Tropes that apply to J. D. Salinger:

  • Author Avatar: Seymour Glass, who shares with the author post-traumatic stress from his wartime service.
  • Beige Prose: The Catcher in the Rye could be considered one of the Trope Codifiers for this. Salinger was a huge fan of Ernest Hemingway, so it would stand to reason.
  • Creator Thumbprint: Young children, often little girls, who are Wise Beyond Their Years.
  • Documentary: 2013's Salinger
  • Doing It for the Art: Salinger's stated reason for not publishing since the sixties. He wanted to write entirely for himself, unfettered by the demands of a large readership. At the time of his death, he had a safe full of manuscripts, with detailed instructions on how and when they were be released to the public.
  • Grey-and-Gray Morality: No one's perfect, no one is horrible. It's a complex world with complex people.
  • Keep Circulating the Photocopies: In his lifetime, Salinger turned down publishers who wanted to republish short stories of his other than those collected in Nine Stories. So fans sought out the magazines in which these stories were first published.
  • Married to the Job: As his children report, Salinger would often disappear for weeks on end in his personal writing shack.
  • The Movie Buff: Despite Holden Caulfield's hatred of them, Salinger loved them, especially black and white classics.
  • Only Known by Initials: Real name was Jerome David Salinger.

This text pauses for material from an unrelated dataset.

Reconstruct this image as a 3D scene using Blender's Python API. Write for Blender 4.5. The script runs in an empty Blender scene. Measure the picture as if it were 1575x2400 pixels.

  • Reclusive Artist: Salinger was quite possibly the author embodiment of this trope. The New York Times reported that "Not even a fire that consumed at least half his home" could smoke him out, and is said to have been equally famous for having elevated privacy to an art form. Though by all accounts Salinger had an active social life amongst his neighbors until his death, and would, on very rare occasions, grant interviews to the public. He's just what most people think of when they hear the trope's name.
  • Sliding Scale of Idealism vs. Cynicism: In the middle.